# Exercise aim:
Reproduce each line exactly.

# Data shown:
-------------------------
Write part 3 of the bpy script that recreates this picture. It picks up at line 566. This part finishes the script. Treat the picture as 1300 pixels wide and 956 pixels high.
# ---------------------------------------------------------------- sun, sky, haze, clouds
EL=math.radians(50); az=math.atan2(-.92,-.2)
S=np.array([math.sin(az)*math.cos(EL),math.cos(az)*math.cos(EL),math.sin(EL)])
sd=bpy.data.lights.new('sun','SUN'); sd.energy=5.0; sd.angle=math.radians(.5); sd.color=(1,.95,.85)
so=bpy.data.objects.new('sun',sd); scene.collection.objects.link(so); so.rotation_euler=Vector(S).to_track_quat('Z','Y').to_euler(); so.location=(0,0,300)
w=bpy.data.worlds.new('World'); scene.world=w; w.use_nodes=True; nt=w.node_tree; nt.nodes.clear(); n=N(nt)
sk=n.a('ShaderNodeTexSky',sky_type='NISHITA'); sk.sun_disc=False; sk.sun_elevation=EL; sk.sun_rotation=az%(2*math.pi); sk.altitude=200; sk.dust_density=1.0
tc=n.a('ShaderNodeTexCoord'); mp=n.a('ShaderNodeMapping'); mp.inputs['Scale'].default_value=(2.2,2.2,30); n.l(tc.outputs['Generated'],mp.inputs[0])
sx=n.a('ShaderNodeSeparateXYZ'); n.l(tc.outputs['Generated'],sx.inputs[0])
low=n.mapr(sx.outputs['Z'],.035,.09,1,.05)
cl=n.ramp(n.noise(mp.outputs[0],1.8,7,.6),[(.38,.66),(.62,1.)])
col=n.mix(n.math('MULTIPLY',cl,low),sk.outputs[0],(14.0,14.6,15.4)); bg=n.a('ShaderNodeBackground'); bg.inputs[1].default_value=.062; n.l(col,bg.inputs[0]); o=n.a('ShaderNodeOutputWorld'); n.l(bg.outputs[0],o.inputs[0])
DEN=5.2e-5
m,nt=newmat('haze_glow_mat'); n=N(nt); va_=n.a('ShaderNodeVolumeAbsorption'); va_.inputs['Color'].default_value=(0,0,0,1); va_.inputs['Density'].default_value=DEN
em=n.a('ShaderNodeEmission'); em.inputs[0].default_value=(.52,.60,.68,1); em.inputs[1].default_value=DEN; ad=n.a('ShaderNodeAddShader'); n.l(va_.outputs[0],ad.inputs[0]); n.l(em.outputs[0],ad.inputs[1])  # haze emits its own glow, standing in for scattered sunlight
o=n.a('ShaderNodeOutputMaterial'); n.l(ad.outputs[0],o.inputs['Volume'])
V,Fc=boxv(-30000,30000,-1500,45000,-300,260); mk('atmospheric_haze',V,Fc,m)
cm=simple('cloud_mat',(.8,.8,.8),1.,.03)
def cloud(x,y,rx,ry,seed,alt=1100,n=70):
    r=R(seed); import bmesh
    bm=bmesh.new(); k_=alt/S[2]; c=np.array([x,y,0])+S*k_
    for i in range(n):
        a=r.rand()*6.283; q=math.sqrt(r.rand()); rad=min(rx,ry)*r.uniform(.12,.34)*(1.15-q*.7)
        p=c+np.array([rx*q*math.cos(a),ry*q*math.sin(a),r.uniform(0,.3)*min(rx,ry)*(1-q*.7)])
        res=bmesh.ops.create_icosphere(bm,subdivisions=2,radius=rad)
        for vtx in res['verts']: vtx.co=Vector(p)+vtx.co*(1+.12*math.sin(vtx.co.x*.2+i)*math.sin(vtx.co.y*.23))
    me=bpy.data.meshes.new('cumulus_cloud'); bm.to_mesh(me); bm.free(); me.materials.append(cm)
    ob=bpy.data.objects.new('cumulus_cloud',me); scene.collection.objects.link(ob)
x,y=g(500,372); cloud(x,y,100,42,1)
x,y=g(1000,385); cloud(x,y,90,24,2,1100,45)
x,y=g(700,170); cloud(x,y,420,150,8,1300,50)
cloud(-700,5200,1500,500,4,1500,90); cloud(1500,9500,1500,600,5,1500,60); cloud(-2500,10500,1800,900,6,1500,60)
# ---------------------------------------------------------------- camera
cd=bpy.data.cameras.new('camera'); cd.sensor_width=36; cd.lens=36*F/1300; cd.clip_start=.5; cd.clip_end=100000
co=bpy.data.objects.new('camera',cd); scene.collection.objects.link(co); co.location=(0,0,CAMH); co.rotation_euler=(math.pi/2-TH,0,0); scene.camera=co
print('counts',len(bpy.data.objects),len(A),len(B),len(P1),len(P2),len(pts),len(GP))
-------------------------
# Answer in full:
Write part 3 of the bpy script that recreates this picture. It picks up at line 566. This part finishes the script. Treat the picture as 1300 pixels wide and 956 pixels high.
# ---------------------------------------------------------------- sun, sky, haze, clouds
EL=math.radians(50); az=math.atan2(-.92,-.2)
S=np.array([math.sin(az)*math.cos(EL),math.cos(az)*math.cos(EL),math.sin(EL)])
sd=bpy.data.lights.new('sun','SUN'); sd.energy=5.0; sd.angle=math.radians(.5); sd.color=(1,.95,.85)
so=bpy.data.objects.new('sun',sd); scene.collection.objects.link(so); so.rotation_euler=Vector(S).to_track_quat('Z','Y').to_euler(); so.location=(0,0,300)
w=bpy.data.worlds.new('World'); scene.world=w; w.use_nodes=True; nt=w.node_tree; nt.nodes.clear(); n=N(nt)
sk=n.a('ShaderNodeTexSky',sky_type='NISHITA'); sk.sun_disc=False; sk.sun_elevation=EL; sk.sun_rotation=az%(2*math.pi); sk.altitude=200; sk.dust_density=1.0
tc=n.a('ShaderNodeTexCoord'); mp=n.a('ShaderNodeMapping'); mp.inputs['Scale'].default_value=(2.2,2.2,30); n.l(tc.outputs['Generated'],mp.inputs[0])
sx=n.a('ShaderNodeSeparateXYZ'); n.l(tc.outputs['Generated'],sx.inputs[0])
low=n.mapr(sx.outputs['Z'],.035,.09,1,.05)
cl=n.ramp(n.noise(mp.outputs[0],1.8,7,.6),[(.38,.66),(.62,1.)])
col=n.mix(n.math('MULTIPLY',cl,low),sk.outputs[0],(14.0,14.6,15.4)); bg=n.a('ShaderNodeBackground'); bg.inputs[1].default_value=.062; n.l(col,bg.inputs[0]); o=n.a('ShaderNodeOutputWorld'); n.l(bg.outputs[0],o.inputs[0])
DEN=5.2e-5
m,nt=newmat('haze_glow_mat'); n=N(nt); va_=n.a('ShaderNodeVolumeAbsorption'); va_.inputs['Color'].default_value=(0,0,0,1); va_.inputs['Density'].default_value=DEN
em=n.a('ShaderNodeEmission'); em.inputs[0].default_value=(.52,.60,.68,1); em.inputs[1].default_value=DEN; ad=n.a('ShaderNodeAddShader'); n.l(va_.outputs[0],ad.inputs[0]); n.l(em.outputs[0],ad.inputs[1])  # haze emits its own glow, standing in for scattered sunlight
o=n.a('ShaderNodeOutputMaterial'); n.l(ad.outputs[0],o.inputs['Volume'])
V,Fc=boxv(-30000,30000,-1500,45000,-300,260); mk('atmospheric_haze',V,Fc,m)
cm=simple('cloud_mat',(.8,.8,.8),1.,.03)
def cloud(x,y,rx,ry,seed,alt=1100,n=70):
    r=R(seed); import bmesh
    bm=bmesh.new(); k_=alt/S[2]; c=np.array([x,y,0])+S*k_
    for i in range(n):
        a=r.rand()*6.283; q=math.sqrt(r.rand()); rad=min(rx,ry)*r.uniform(.12,.34)*(1.15-q*.7)
        p=c+np.array([rx*q*math.cos(a),ry*q*math.sin(a),r.uniform(0,.3)*min(rx,ry)*(1-q*.7)])
        res=bmesh.ops.create_icosphere(bm,subdivisions=2,radius=rad)
        for vtx in res['verts']: vtx.co=Vector(p)+vtx.co*(1+.12*math.sin(vtx.co.x*.2+i)*math.sin(vtx.co.y*.23))
    me=bpy.data.meshes.new('cumulus_cloud'); bm.to_mesh(me); bm.free(); me.materials.append(cm)
    ob=bpy.data.objects.new('cumulus_cloud',me); scene.collection.objects.link(ob)
x,y=g(500,372); cloud(x,y,100,42,1)
x,y=g(1000,385); cloud(x,y,90,24,2,1100,45)
x,y=g(700,170); cloud(x,y,420,150,8,1300,50)
cloud(-700,5200,1500,500,4,1500,90); cloud(1500,9500,1500,600,5,1500,60); cloud(-2500,10500,1800,900,6,1500,60)
# ---------------------------------------------------------------- camera
cd=bpy.data.cameras.new('camera'); cd.sensor_width=36; cd.lens=36*F/1300; cd.clip_start=.5; cd.clip_end=100000
co=bpy.data.objects.new('camera',cd); scene.collection.objects.link(co); co.location=(0,0,CAMH); co.rotation_euler=(math.pi/2-TH,0,0); scene.camera=co
print('counts',len(bpy.data.objects),len(A),len(B),len(P1),len(P2),len(pts),len(GP))